Until September 10, here we’re focusing on the lion, naturally. For a thousand years the winged lion of San Marco stood for power, wealth, and glory, and struck fear, admiration and envy in the hearts of countless thousands. For ten days in Venice, it stands for movie tickets, daily updates on assorted stars and tiny asteroids, a constant drip of complaints and criticism of what there is and what there isn’t, and parties where countless thousands stand around and talk about how they’re going to make some more money, which essentially brings us back to the aforementioned power, wealth, and glory. Or maybe they don’t care about the glory.
The Venice Film Festival — 68 years old and still going strong, I guess — was the first of its kind in the world.
Back in 1932, the Lido must have seemed the perfect place to hold this innovative little event, seeing that in those days the Lido (well, Venice, but let’s be kind) indeed evoked some form of glamour. It’s a little hard to imagine now, because there was basically just an airport, a church, a few luxury hotels, and miles of artichoke fields. The people who came were mostly rich and did rich-people things, like spend a lot of money to drink, eat, and look at each other.
Now the masses on the Lido have almost no (actually, no) glamour, the artichoke fields are gone, and at least one of the luxury hotels is closed for semi-permanent restoration (Hotel Des Bains).
But the winged lions are posted all around the main streets, the phalanxes of photographers are in maneuvers, and, as usual, the vaporettos and busses are so full they’re practically shrink-wrapped.
Opening Day was George Clooney Day; his new film, “The Ides of March,” launched the ten-day marathon, and received a standing ovation.
Yesterday it was Madonna’s turn, here to promote her new film “W.E.” As I understand it, her goal is to “rehabilitate” the image of Wallis Simpson, and best of British luck with that.
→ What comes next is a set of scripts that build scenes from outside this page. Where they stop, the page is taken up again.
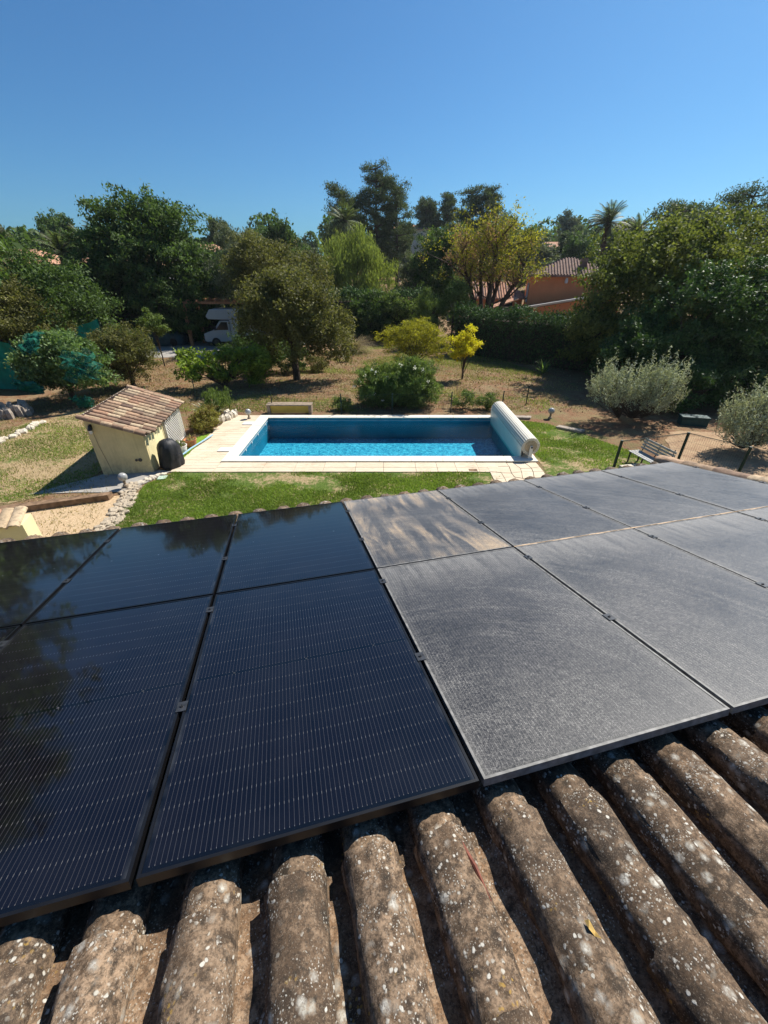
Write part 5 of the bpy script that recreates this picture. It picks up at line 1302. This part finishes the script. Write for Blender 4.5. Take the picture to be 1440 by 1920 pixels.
for k, (x, y, r, lab) in enumerate(((-1.75,16.85,.36,'small green shrub left of the oleander by the pool fence'),(3.35,17.0,.45,'low green shrub right of the oleander behind the fence'),(4.35,17.0,.42,'low green shrub behind the far end of the pool roller'))):
    tree('low_shrub', lab, 'shrub', at(x, y), [(0,0,r*.8,r*1.3,r,r*.8,1)], L_mid, 130, 26, .09, .06, .4, .02, seed=60+k, bottom=.03)
tuft('dry_weed', 'tall dry weed standing behind the low shrubs', at(3.3,18.4), 90, 1.2, .008, L_straw, 64, .3)
tree('low_shrub', 'dark little shrub beside the oak trunk on the dry ground', 'shrub', at(-3.9,24.6), [(0,0,.5,.6,.5,.5,1)], L_olive_dk, 150, 26, .12, .07, .5, .03, seed=65, bottom=.03)
tree('low_shrub', 'green shrub at the camper van rear wheel', 'shrub', at(-6.9,29.5), [(0,0,.6,1.0,.8,.65,1)], L_mid, 220, 26, .14, .09, .6, .03, seed=66, bottom=.03)

tree('tall_tree', 'very tall dark tree beyond the left picture edge, mirrored in the clean solar panels', 'tree', at(-22.5,18.0), [(0,0,9,4.2,4.2,7,1),(0,0,15,3.4,3.4,5.5,1),(.6,.6,5,4.4,4.4,4,1)], L_dark, 900, 34, .6, .4, 18, .4, seed=70, forks=14)
# pines
def pine(label, base, h, tiers, seed, r0=.35, crown0=.3, leaf=L_pine, size=.30, ncl=46, per=34, width=3.5, top=.25):
    g = np.random.default_rng(seed); t = thing('pine_tree', label, 'tree', base); mb = MB()
    lean = g.normal()*.4; tp = [Vector((lean*(f**2), 0, h*f*.97)) for f in (0,.25,.5,.75,1)]; tp[0].z = -.5
    mb.tube(tp, [r0, r0*.85, r0*.65, r0*.4, r0*.1], 8); PP = []; TT = []
    for k in range(tiers):
        f = crown0+(1-crown0)*(k+.5)/tiers; z = h*f; s = tp[min(int(f*4),3)].lerp(tp[min(int(f*4)+1,4)], f*4-int(f*4)) if f < 1 else tp[4]
        prof = math.sin(math.pi*min(1, (1-(f-crown0)/(1-crown0))*.78+.10))**.8
        for q in range(5):
            a = g.uniform(0, 6.28); L = width*prof*g.uniform(.55, 1.05)+top; e = Vector((math.cos(a)*L, math.sin(a)*L, .25*L+g.normal()*.25))
            mb.tube([s, s+e*.55+Vector((0,0,-.1)), s+e], [r0*.28, r0*.16, r0*.05], 5, cap=False)
            m = max(3, int(ncl*L/12)); uu = g.uniform(.4, 1.05, m); C = np.array(s)+np.array(e)*uu[:,None]+g.normal(size=(m,3))*np.array([.30,.30,.16])
            P = np.repeat(C, per, 0)+g.normal(size=(m*per,3))*np.array([.32,.32,.20]); PP.append(P); TT.append(np.clip(np.repeat(g.random(m), per)*.6+g.random(m*per)*.4, 0, 1))
    P = np.vstack(PP); V, Q = leaf_arrays(P, size, .3, np.tile([0,0,1.], (len(P),1)), .35, g); link('crown', np_mesh('crown', V, Q, leaf, np.concatenate(TT)), t)
    mb.obj('trunk', M_bark, t, smooth=True); return t
z = Z(0, 75)
pine('tallest pine, with open crown and bare lower trunk, in the centre', at(-1.2,75), 18.6-Z(-1.2,75), 17, 71, width=3.0, crown0=.30)
pine('broad pine left of the tallest one, rounded dense crown', at(-6.0,76), 16.3-Z(-6,76), 14, 72, width=3.5, crown0=.15, ncl=56)
pine('slightly lower pine touching the right side of the tallest pine', at(2.1,75), 16.4-Z(2.1,75), 14, 73, width=2.7, crown0=.30)
pine('small umbrella pine with two bare stems on the skyline', at(9.0,108), 18.6-Z(9,108), 7, 74, r0=.28, crown0=.6, width=2.3, size=.45)
pine('small umbrella pine close behind the first on the skyline', at(10.8,110), 17.6-Z(10.8,110), 7, 75, r0=.28, crown0=.6, width=2.0, size=.45)
pine('narrow dark pine on the skyline left of the twin pines', at(13.9,108), 19.6-Z(13.9,108), 11, 76, crown0=.35, width=2.1, size=.45)
pine('left of the twin dark pines above the yellowing tree', at(15.4,90), 17.8-Z(15.4,90), 11, 77, crown0=.35, width=2.2, size=.4)
pine('right of the twin dark pines above the yellowing tree, widest crown', at(19.0,90), 18.2-Z(19,90), 12, 78, crown0=.35, width=2.9, size=.4)
pine('dark pine behind the huge right-hand tree, left one', at(29.5,50), 10.9-Z(29.5,50), 9, 79, crown0=.3, width=4.0, size=.28)
pine('dark pine at the top right picture edge', at(36.0,50), 12.2-Z(36,50), 10, 80, crown0=.25, width=4.2, size=.28)
pine('dark pine between the two pines at the upper right', at(33.0,54), 11.0-Z(33,54), 9, 81, crown0=.3, width=3.6, size=.28)

# palms
def fan_palm(label, base, h, n, L, seed, trunk_r=.2, fan=True, droop=.9, leaf=L_palm):
    g = np.random.default_rng(seed); t = thing('palm_tree', label, 'palm tree', base)
    MB().tube([(0,0,-.5),(.1,0,h*.5),(.25,0,h)], [trunk_r*1.2, trunk_r, trunk_r*1.15], 10).obj('trunk', M_bark, t, smooth=True)
    top = np.array([.25,0,h]); st = MB()
    for k in range(n):
        a = g.uniform(0, 6.28); el = R(78)-R(130)*((k+.5)/n)*(.6+.5*g.random()); V = []; Q = []
        d = np.array([math.cos(a), math.sin(a), 0]); sdir = np.array([-d[1], d[0], 0]); p = top.copy(); pts = [p]
        m = 6
        for j in range(m):
            e = el-droop*(j/m)**1.4; p = p+(d*math.cos(e)+np.array([0,0,1])*math.sin(e))*L/m; pts.append(p)
        for j in range(1, m+1):
            for q in range(3):
                f = q/3; c = pts[j-1]*(1-f)+pts[j]*f; w = L*.24*math.sin(math.pi*(.15+.8*(j-1+f)/m))
                ax = (pts[j]-pts[j-1]); ax = ax/np.linalg.norm(ax)
                for s in (-1, 1):
                    tip = c+sdir*s*w+ax*w*.6-np.array([0,0,w*.45]); k0 = len(V); V += [c-ax*.05, c+ax*.05, tip]; Q.append((k0, k0+1, k0+2))
        link('frond', np_mesh('frond', np.array(V), np.array(Q), leaf, g.random(len(Q)), k=3), t)
        st.tube([tuple(x) for x in pts], [.035]*6+[.01], 4, cap=False)
    st.obj('leaf_stalks', M_bark, t); return t
fan_palm('larger of the two palms on the right skyline', at(27.0,60), 10.2-Z(27,60), 46, 2.6, 91, .32)
fan_palm('smaller palm right of the larger one, half behind the right-hand tree', at(30.8,60), 9.3-Z(31,60), 34, 2.2, 92, .28)
fan_palm('pale palm in front of the broad pine above the weeping tree', at(-4.9,58), 10.2-Z(-5,58), 40, 2.3, 93, .28)
for k, (x, y, h, lab) in enumerate(((-28.5,42,6.6,'leftmost fan palm, beside the left edge tree'),(-26.2,42.5,7.0,'middle fan palm in the group left of the round tree'),(-24.2,42,7.4,'fan palm touching the left side of the round tree'))):
    fan_palm(lab, at(x, y), h-Z(x, y), 34, 2.0, 94+k, .22)

# hillside trees
g = np.random.default_rng(120)
hp = []
for k in range(3):
    hp.append(tree('hill_tree', 'x', 'tree', (0,0,-50), [(0,0,4.2,2.8,2.6,3.6,1),(1.2,0,6.0,2.0,2,2.2,1),(-1.4,0,5.2,2.0,2,2.2,1)], (L_dark, L_pine, L_grey)[k], 420, 26, .45, .40, 7, .25, seed=121+k, group='trees scattered over the far hillside', forks=6))
spots = [(19,70),(24,66),(26,80),(30,74),(33,84),(22,88),(37,92),(41,84),(29,95),(35,110),(42,108),(48,100),(30,118),(37,122),(45,120),(53,112),(24,112),(18,102),(10,92),(4,96),(-2,100),(14,84),(58,92),(50,80),(46,70),(40,64),(60,74),(66,84),(-9,92),(-15,84),(-21,86),(-28,84),(-36,80),(-14,66),(-20,68),(9,66),(12,62),(-34,66),(-49,60),(44,56),(52,60),(56,66),(-52,78),(35,72)]
marks = [(-34,'behind the fan palms on the left'),(-26,'behind the big round tree'),(-19,'just right of the big round tree'),(-13,'above the camper van'),(-6,'above the spreading oak'),(0,'behind the weeping tree'),
 (6,'below the tall central pines'),(11,'below the small umbrella pines'),(15,'behind the yellowing tree'),(19,'right of the yellowing tree'),(23,'above the orange house roof'),(27,'below the larger palm'),(32,'between the two palms'),(90,'behind the huge right-hand tree')]
shapes = [('tall',1.0,1.25),('squat',1.0,.75),('broad',1.3,.95),('narrow',.75,1.1),('rounded',1.05,1.0),('slender tall',.7,1.3),('low broad',1.35,.7)]
used = set(); adj = ['dark green','dull green','grey green']
for k, (x, y) in enumerate(spots):
    m = k % 3; azi = math.degrees(math.atan2(x, y)); mk = next(t_ for a_, t_ in marks if azi < a_)
    dist = 'far hilltop' if y > 99 else 'hillside' if y > 79 else 'near slope'
    for q in range(7):
        sh = shapes[(k+q) % 7]; lab = '%s %s tree on the %s %s' % (sh[0], adj[m], dist, mk)
        if lab not in used: break
    used.add(lab); s_ = g.uniform(.9, 1.05); scl = (s_*sh[1], s_*sh[1], s_*sh[2])
    if k < 3: o = hp[k]; o.location = at(x, y); o.scale = scl; o.rotation_euler = (0,0,g.uniform(0,6)); o['label'] = lab
    else: copy_thing(hp[m], at(x, y), g.uniform(0, 6), scl, lab)
# distant woods that read as one mass
def wood(name, label, n, x0, x1, y0, y1, h, seed, leaf):
    g = np.random.default_rng(seed); X = g.uniform(x0, x1, n); Y = g.uniform(y0, y1, n); Zz = hz(X, Y)
    PP = []
    for x, y, z in zip(X, Y, Zz):
        hh = h*g.uniform(.6, 1.15); m = 420; d = unit(g.normal(size=(m,3))); rr = (.75+.25*g.random((m,1)))
        PP.append(np.array([x, y, z+hh*.55])+d*rr*np.array([hh*.42, hh*.42, hh*.52]))
    P = np.vstack(PP); V, Q = leaf_arrays(P, 1.0, .6, None, 0, g); o = link(name, np_mesh(name, V, Q, leaf, g.random(len(P)))); tag(o, kind='stuff')
wood('distant_wood', '', 260, -160, 170, 126, 210, 8.5, 131, L_dark)
wood('roadside_wood', '', 70, -120, -30, 62, 110, 5.5, 132, L_dark)

# thin sea haze over the whole place
hb = MB().box((-260,-60,-2), (260,300,40)).obj('haze', None); tag(hb, kind='stuff')
hm = bpy.data.materials.new('thin_haze'); hm.use_nodes = True; hn = hm.node_tree; hn.nodes.clear()
pv = hn.nodes.new('ShaderNodeVolumePrincipled'); pv.inputs['Color'].default_value = (.80,.90,1,1); pv.inputs['Density'].default_value = .0002; pv.inputs['Anisotropy'].default_value = .3
ho = hn.nodes.new('ShaderNodeOutputMaterial'); hn.links.new(pv.outputs[0], ho.inputs['Volume']); hb.data.materials.append(hm)
sc.cycles.volume_bounces = 0
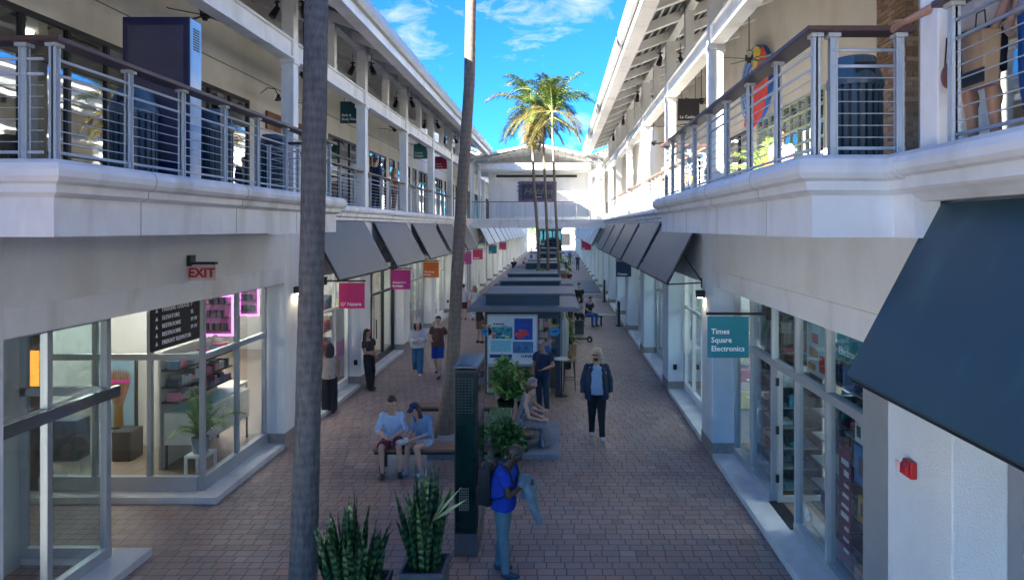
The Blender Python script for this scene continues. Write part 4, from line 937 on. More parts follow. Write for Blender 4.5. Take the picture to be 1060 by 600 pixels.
for x in (.72,1.01): m = MB(); m.tube([(x-.02,27.87,.03),(x+.02,27.87,.03)], .03, 10); m.build('wheel', m_black, t)
# ------------------------------------------------------------ left shop interior
t = thing('shop_poster', 'tall framed poster of a brown powder brush in the left shop', 'poster', (-8.65,13.3,1.1))
m = MB(); m.box(-8.98,-8.30,13.3,13.36,.45,1.88); m.build('frame', m_black, t)
m = MB(); m.box(-8.94,-8.34,13.29,13.3,.49,1.84); m.build('print', M('pale blue print',(.22,.38,.48),.4,var=.1), t)
m = MB(); rnd = random.Random(1)
for i in range(150):
    a = rnd.uniform(-1,1); x0 = -8.64+a*.08; x1 = -8.64+a*.27; m.add([(x0-.014,13.283,.92),(x0+.014,13.283,.92),(x1,13.28,1.45+.22*sqrt(max(0,1-a*a))+rnd.uniform(-.05,.05))],[(0,1,2)])
m.build('bristles', RI('brush bristles',[(.20,.09,.04),(.28,.13,.06),(.14,.06,.03),(.34,.18,.09)],.7), t)
m = MB(); m.tube([(-8.64,13.28,.5),(-8.64,13.28,.94)], [(.10,.006),(.09,.006)], 12, side=(1,0,0)); m.build('handle', M('brass',(.4,.25,.06),.3,.7), t)
m = MB(); m.box(-8.92,-8.42,13.272,13.278,1.36,1.42); m.build('pink_strip', M('pink strip',(.6,.02,.3),.5), t)
t = thing('sideboard', 'white sideboard on thin black legs in the left corner shop', 'sideboard', (-6.9,12.2,0))
m = MB(); m.box(-7.0,-6.35,12.0,13.9,.55,1.12); m.build('cabinet', M('white lacquer',(.62,.62,.60),.4,var=.04), t, bevel=.006)
m = MB(); m.box(-6.9,-6.45,12.1,13.8,1.125,1.14); m.build('tray', M('cyan tray',(.15,.5,.6),.3), t)
for (x,y) in ((-6.97,12.03),(-6.38,12.03),(-6.97,13.85),(-6.38,13.85)): m = MB(); m.box(x-.015,x+.015,y-.015,y+.015,.115,.55); m.build('leg', m_black, t)
t = thing('wall_shelves', 'dark shelves of pink and blue boxes above the sideboard', 'shelves', (-7.0,12.9,1.5))
rnd = random.Random(12); m = MB(); mg = MB()
for z in (1.28,1.55,1.85):
    m.box(-7.05,-6.75,12.0,14.0,z,z+.03); y = 12.05
    while y < 13.9: w_ = rnd.uniform(.08,.16); mg.box(-6.98,-6.78,y,y+w_-.01,z+.03,z+rnd.uniform(.12,.22)); y += w_
m.build('shelf', m_black, t); mg.build('boxes', RI('cosmetic boxes',[(.45,.03,.15),(.03,.05,.12),(.05,.2,.35),(.5,.15,.3),(.02,.02,.03),(.3,.35,.4)],.4), t)
m = MB(); m.box(-7.1,-7.06,12.0,14.0,.115,2.2); m.build('back_panel', m_inw, t)
t = thing('stool', 'small white stool carrying a potted palm in the left corner shop', 'stool', (-6.1,11.75,0))
m = MB(); m.box(-6.34,-5.98,11.45,11.85,.50,.54); m.build('top', m_white, t)
for (x,y) in ((-6.32,11.47),(-6.0,11.47),(-6.32,11.83),(-6.0,11.83)): m = MB(); m.box(x-.02,x+.02,y-.02,y+.02,.115,.50); m.build('leg', m_white, t)
t = thing('coffee_table', 'low pale bench table with thin black frame inside the left shop', 'table', (-8.4,16.5,0))
m = MB(); m.box(-9.1,-7.8,16.2,17.0,.5,.58); m.build('top', m_stuccoc, t)
for (x,y) in ((-9.07,16.2),(-7.83,16.2),(-9.07,16.97),(-7.83,16.97)): m = MB(); m.box(x-.015,x+.015,y,y+.03,.115,.5); m.build('leg', m_black, t)
for k,(x0,x1,y,z0,z1,l) in enumerate(((-9.6,-8.75,18.2,1.5,2.6,'pink lit display frame at the back of the left corner shop'),(-10.4,-9.75,22.0,1.55,2.7,'second pink lit frame deeper in the left shop row'))):
    t = thing('lit_frame', l, 'lit display', (x0,y,z0), 0, 'pink lit frames in the left shop')
    m = MB(); m.box(x0,x1,y,y+.05,z0,z0+.05).box(x0,x1,y,y+.05,z1-.05,z1).box(x0,x0+.05,y,y+.05,z0,z1).box(x1-.05,x1,y,y+.05,z0,z1); m.build('light_tube', m_pink, t)
    m = MB(); m.box(x0+.05,x1-.05,y+.03,y+.06,z0+.05,z1-.05); m.build('backing', M('magenta panel',(.35,.1,.3),.5,var=.3), t)
    m = MB()
    for j in range(3): m.box(x0+.05,x1-.05,y-.12,y+.03,z0+.15+j*.35,z0+.17+j*.35)
    for j in range(10): q = x0+.12+j*(x1-x0-.3)/10; m.box(q,q+.08,y-.1,y,z0+.17+(j%3)*.35,z0+.35+(j%3)*.35)
    m.build('shelf', m_dark, t)
t = thing('fashion_poster', 'tall poster of a face over a pink block beside the shop door', 'poster', (-5.9,17.6,1.3))
m = MB(); m.box(-5.88,-5.86,17.55,18.5,.45,2.25); m.build('print', M('grey print',(.3,.33,.36),.4,var=.2), t)
m = MB(); m.box(-5.858,-5.852,17.55,18.5,.95,1.4); m.build('pink_block', M('pink block',(.45,.02,.2),.4), t)
m = MB(); m.ell((-5.856,18.05,1.75),(.004,.22,.3),16,10); m.build('face', m_skin[1], t)
t = thing('display_screen', 'pink lit screen in the window next to the magenta sign', 'screen', (-6.1,16,2.2))
m = MB(); m.box(-6.05,-6.0,15.6,16.6,1.75,2.45); m.build('screen', EM('pink screen',(.95,.3,.8),.2), t)
m = MB(); m.box(-6.07,-6.05,15.55,16.65,1.7,2.5); m.build('frame', m_black, t)
t = thing('orange_display', 'orange and yellow lit shelf seen through the far left glass', 'display', (-10,9,1.8))
m = MB(); m.box(-9.15,-8.86,11.0,11.05,1.75,2.4); m.build('lit_panel', EM('orange lit panel',(1,.62,.12),.22), t)
m = MB(); m.box(-8.72,-8.48,11.0,11.05,1.75,2.4); m.build('lit_panel', EM('yellow lit panel',(1,.36,.04),.26), t)
m = MB(); m.box(-9.4,-8.35,11.06,11.1,.1,3.3); m.build('back', M('brown back',(.12,.07,.05),.7), t)
for (x,z0,w_,h) in ((-9.3,.12,.45,.75),(-8.2,.12,.35,.55)):
    m = MB(); m.box(x,x+w_,12.4,12.8,z0,z0+h); tag(m.build('display_case', M('black case',(.03,.03,.035),.5,var=.5,vs=12), None, bevel=.02), 'black patterned case on the left shop floor, %s one' % ('taller' if h > .6 else 'shorter'), 'case')
# recess partition seen behind the near glass
m = MB(); m.box(-9.0,-7.05,13.36,13.45,.115,3.3); m.build('partition', m_inw, BL)
# ------------------------------------------------------------ electronics shop window display (right)
rnd = random.Random(77)
cols = RI('packaged electronics',[(.45,.5,.52),(.02,.12,.28),(.03,.03,.04),(.02,.025,.03),(.3,.12,.03),(.12,.015,.05),(.03,.18,.25),(.05,.06,.08),(.2,.23,.26),(.02,.05,.15),(.25,.03,.04),(.1,.1,.1)],.4,var=.4)
for k,(a,b) in enumerate(((7.45,8.42),(8.52,9.5),(10.75,11.7),(11.9,12.8))):
    t = thing('display_shelves', '%s window of the electronics shop, %s' % (('nearest','second nearest','third nearest','farthest')[k],'shelves packed with boxed gadgets'), 'display shelves', (3.8,(a+b)/2,0), 0, 'gadget displays in the electronics shop windows')
    m = MB(); mg = MB()
    for j, z in enumerate((.25,.58,.9,1.22,1.55,1.88,2.42,2.75)):
        dp = .62-.04*j
        m.box(3.55,3.6+dp,a,b,z-.02,z)
        y = a+.02
        while y < b-.08:
            w_ = min(rnd.uniform(.07,.32), b-y); h = rnd.uniform(.06,.34); x = 3.58+rnd.uniform(0,.3)
            mg.box(x,x+.16,y,y+w_-.012,z,z+h)
            if rnd.random() < .6: mg.ell((x-.012,y+w_/2,z+h*.5),(.012,min(w_*.3,.06),h*.28),10,6)
            if rnd.random() < .5: mg.box(x-.004,x,y+w_*.15,y+w_*.8,z+h*.75,z+h*.88)
            if rnd.random() < .7: mg.box(x+.18,x+.3,y,y+w_*.9,z,z+h*rnd.uniform(.8,1.25))
            y += w_
    m.build('shelf', M('glass shelf edge',(.2,.24,.25),.3), t); mg.build('boxed_goods', cols, t)
    m = MB(); m.box(4.15,4.18,a-.05,b+.05,.115,3.2); m.build('back_panel', M('dark back panel',(.05,.07,.09),.6,var=.3), t)
t = thing('window_poster', 'pale poster with red and orange print in the upper electronics window', 'poster', (3.45,9,2.8))
m = MB(); m.box(3.46,3.47,8.65,9.42,2.42,3.1); m.build('paper', M('pale cyan paper',(.45,.55,.6),.5,var=.08), t)
m = MB(); m.box(3.452,3.46,8.72,8.95,2.5,2.72).box(3.452,3.46,9.0,9.2,2.85,2.98); m.build('print_block', M('red print',(.55,.06,.04),.5), t)
m = MB(); m.box(3.452,3.46,9.02,9.32,2.66,2.78).box(3.452,3.46,9.1,9.35,2.48,2.56); m.build('print_block', M('orange print',(.5,.2,.05),.5), t)
t = thing('window_banner', 'teal lettered strip high in the nearest electronics window', 'banner', (3.45,7.9,3.0))
m = MB(); m.box(3.46,3.47,7.45,8.40,2.78,3.15); m.build('strip', M('teal strip',(.02,.2,.24),.5), t)
text_mesh(['Electronics'], .14, m_txt, t, (3.455,8.33,2.86), R_WEST)
m = MB(); m.prism([(9.2+.09*cos(a*pi/10), .5+.09*sin(a*pi/10)) for a in range(20)], 3.385, 3.392, 'x'); tag(m.build('sticker', M('white sticker',(.55,.6,.62),.5,var=.4,vs=30), None), 'round white sticker low on the electronics shop glass', 'sticker')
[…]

The Guardian’s report observes: “It takes a twisted creative genius to produce a compellingly bad film….and that is why Madonna, try as she might, will never make one of the worst films ever made. She just hasn’t got the talent. ”
She reserved rooms in five hotels, to throw reporters off the track. This is something I wish somebody would explain to me. You come here because you want to be seen and talked about, then you put on this pantomime of craving solitude? Isn’t that why they invented Bhutan? Anyway, she ended up staying in Venice, not even on the Lido. Take that, Hotel Excelsior.
Now she’s probably gone, and so, day by day, the reporters too will shimmer away, leaving only the few hard-core journalists who actually write about movies, as opposed to people and what they’re wearing. By the time the Golden Lion spreads his wings, he almost seems to be an afterthought.
Then the film world will turn its attention to whatever golden creatures are next being shoved into the starting gate. Or at least who’s there and what they’re wearing.